* _Dataset section_
________
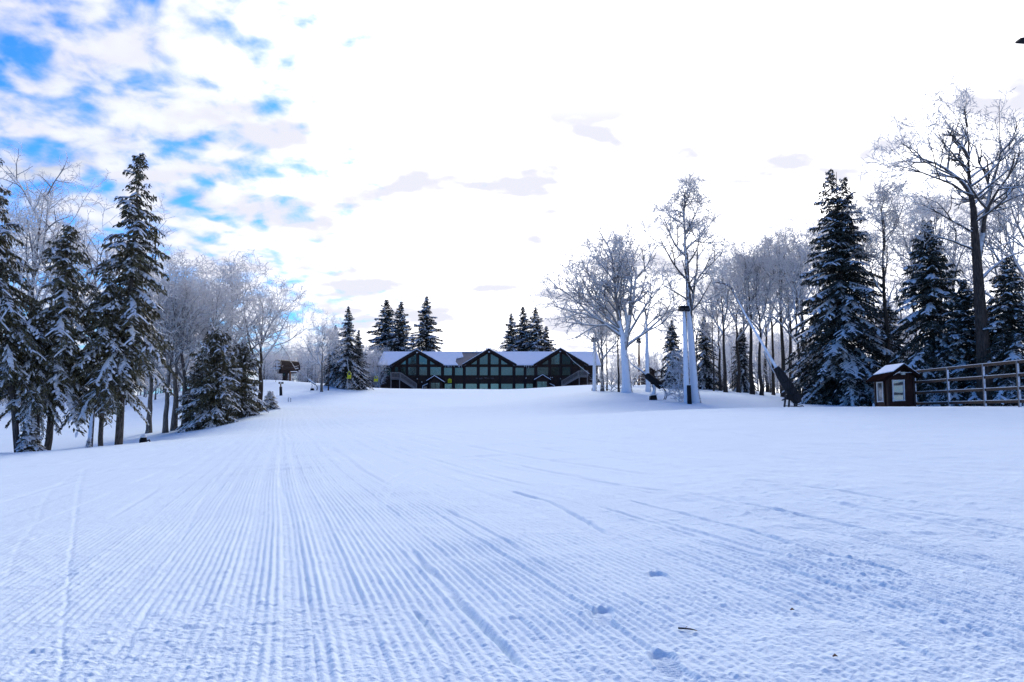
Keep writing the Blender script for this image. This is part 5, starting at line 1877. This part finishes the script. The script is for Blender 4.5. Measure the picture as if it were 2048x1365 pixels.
def build_hut():
    Y = 105.0
    b = on_ground(1303, 768, Y)
    g = empty('wooden_hut', b)
    tag(g, 'little dark wooden hut with gable roof behind the slim plastered stem', 'hut')
    o = Vector(b)

    def L(px, py, d=0.0):
        return W(px, py, Y + d) - o
    MB().prism([L(1289, 772), L(1309, 772), L(1309, 744), L(1299, 735), L(1289, 744)], (0, 3, 0)).build('wall', M['brown'], g)
    r = MB()
    r.prism([L(1299, 733.5, -.3), L(1284, 744, -.3), L(1284, 745.5, -.3), L(1299, 735.2, -.3)], (0, 3.6, 0))
    r.prism([L(1299, 733.5, -.3), L(1314, 744, -.3), L(1314, 745.5, -.3), L(1299, 735.2, -.3)], (0, 3.6, 0))
    r.build('roof', M['trim'], g)
    MB().box(L(1296, 772, -.05), L(1302.5, 752, -.02)).build('door', M['booth'], g)
    # lean-to shelter on the right
    b2 = on_ground(1333, 768, 108)
    g2 = empty('open_shelter', b2)
    tag(g2, 'low open shelter with sloping roof right of the little wooden hut', 'shelter')
    o2 = Vector(b2)

    def K(px, py, d=0.0):
        return W(px, py, 108 + d) - o2
    MB().prism([K(1321, 739), K(1346, 746), K(1346, 748), K(1321, 741)], (0, 2.5, 0)).build('roof', M['trim'], g2)
    for px in (1323, 1333, 1343):
        MB().box(K(px - .7, 772, .3), K(px + .7, 742 + (px - 1321) * .27, .45)).build('post', M['trim'], g2)
    # rail fence between them, the far deck edge
    b3 = on_ground(1330, 768, 103)
    g3 = empty('rail_fence', b3)
    tag(g3, 'small far dark railing along the crest by the little wooden hut', 'fence')
    o3 = Vector(b3)

    def F(px, py, d=0.0):
        return W(px, py, 103 + d) - o3
    for px in range(1270, 1347, 8):
        MB().box(F(px - .5, 774), F(px + .5, 752, .1)).build('post', M['trim'], g3)
    for y in (753.5, 758.5, 764):
        MB().bar(F(1269, y, -.06), F(1344, y, -.06), .06, .10).build('rail', M['trim'], g3)


build_hut()


def build_edge_lamp():
    # only the tip of the dark lamp arm reaches into the frame at the upper right
    Y = 24.0
    tip = W(2035.5, 81.5, Y)
    px = tip.x + 2.2
    b = Vector((px, Y, gz(px, Y)))
    g = empty('lamp_post', b)
    tag(g, 'tip of a dark lamp arm poking in at the upper right edge', 'lamp post')
    t = tip - b
    MB().tube([(0, 0, -.3), (0, 0, t.z - .2)], [.12, .08], 10).build('pole', M['metal'], g)
    MB().tube([(0, 0, t.z - .25), (-.6, 0, t.z + .0), (-1.2, 0, t.z + .02)], [.05, .05, .04], 8).build('arm', M['metal'], g)
    h = MB()
    h.prism([(t.x, -.13, t.z - .035), (t.x + .5, -.13, t.z - .07), (t.x + 1.1, -.13, t.z - .05), (t.x + 1.1, -.13, t.z + .04), (t.x + .15, -.13, t.z + .05), (t.x, -.13, t.z + .02)], (0, .26, 0))
    h.build('lamp_head', M['black'], g)


build_edge_lamp()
________
* _Exercise instructions_
Ignore the images and quote every line of the listing exactly.

* _Full answer_
Keep writing the Blender script for this image. This is part 5, starting at line 1877. This part finishes the script. The script is for Blender 4.5. Measure the picture as if it were 2048x1365 pixels.
def build_hut():
    Y = 105.0
    b = on_ground(1303, 768, Y)
    g = empty('wooden_hut', b)
    tag(g, 'little dark wooden hut with gable roof behind the slim plastered stem', 'hut')
    o = Vector(b)

    def L(px, py, d=0.0):
        return W(px, py, Y + d) - o
    MB().prism([L(1289, 772), L(1309, 772), L(1309, 744), L(1299, 735), L(1289, 744)], (0, 3, 0)).build('wall', M['brown'], g)
    r = MB()
    r.prism([L(1299, 733.5, -.3), L(1284, 744, -.3), L(1284, 745.5, -.3), L(1299, 735.2, -.3)], (0, 3.6, 0))
    r.prism([L(1299, 733.5, -.3), L(1314, 744, -.3), L(1314, 745.5, -.3), L(1299, 735.2, -.3)], (0, 3.6, 0))
    r.build('roof', M['trim'], g)
    MB().box(L(1296, 772, -.05), L(1302.5, 752, -.02)).build('door', M['booth'], g)
    # lean-to shelter on the right
    b2 = on_ground(1333, 768, 108)
    g2 = empty('open_shelter', b2)
    tag(g2, 'low open shelter with sloping roof right of the little wooden hut', 'shelter')
    o2 = Vector(b2)

    def K(px, py, d=0.0):
        return W(px, py, 108 + d) - o2
    MB().prism([K(1321, 739), K(1346, 746), K(1346, 748), K(1321, 741)], (0, 2.5, 0)).build('roof', M['trim'], g2)
    for px in (1323, 1333, 1343):
        MB().box(K(px - .7, 772, .3), K(px + .7, 742 + (px - 1321) * .27, .45)).build('post', M['trim'], g2)
    # rail fence between them, the far deck edge
    b3 = on_ground(1330, 768, 103)
    g3 = empty('rail_fence', b3)
    tag(g3, 'small far dark railing along the crest by the little wooden hut', 'fence')
    o3 = Vector(b3)

    def F(px, py, d=0.0):
        return W(px, py, 103 + d) - o3
    for px in range(1270, 1347, 8):
        MB().box(F(px - .5, 774), F(px + .5, 752, .1)).build('post', M['trim'], g3)
    for y in (753.5, 758.5, 764):
        MB().bar(F(1269, y, -.06), F(1344, y, -.06), .06, .10).build('rail', M['trim'], g3)


build_hut()


def build_edge_lamp():
    # only the tip of the dark lamp arm reaches into the frame at the upper right
    Y = 24.0
    tip = W(2035.5, 81.5, Y)
    px = tip.x + 2.2
    b = Vector((px, Y, gz(px, Y)))
    g = empty('lamp_post', b)
    tag(g, 'tip of a dark lamp arm poking in at the upper right edge', 'lamp post')
    t = tip - b
    MB().tube([(0, 0, -.3), (0, 0, t.z - .2)], [.12, .08], 10).build('pole', M['metal'], g)
    MB().tube([(0, 0, t.z - .25), (-.6, 0, t.z + .0), (-1.2, 0, t.z + .02)], [.05, .05, .04], 8).build('arm', M['metal'], g)
    h = MB()
    h.prism([(t.x, -.13, t.z - .035), (t.x + .5, -.13, t.z - .07), (t.x + 1.1, -.13, t.z - .05), (t.x + 1.1, -.13, t.z + .04), (t.x + .15, -.13, t.z + .05), (t.x, -.13, t.z + .02)], (0, .26, 0))
    h.build('lamp_head', M['black'], g)


build_edge_lamp()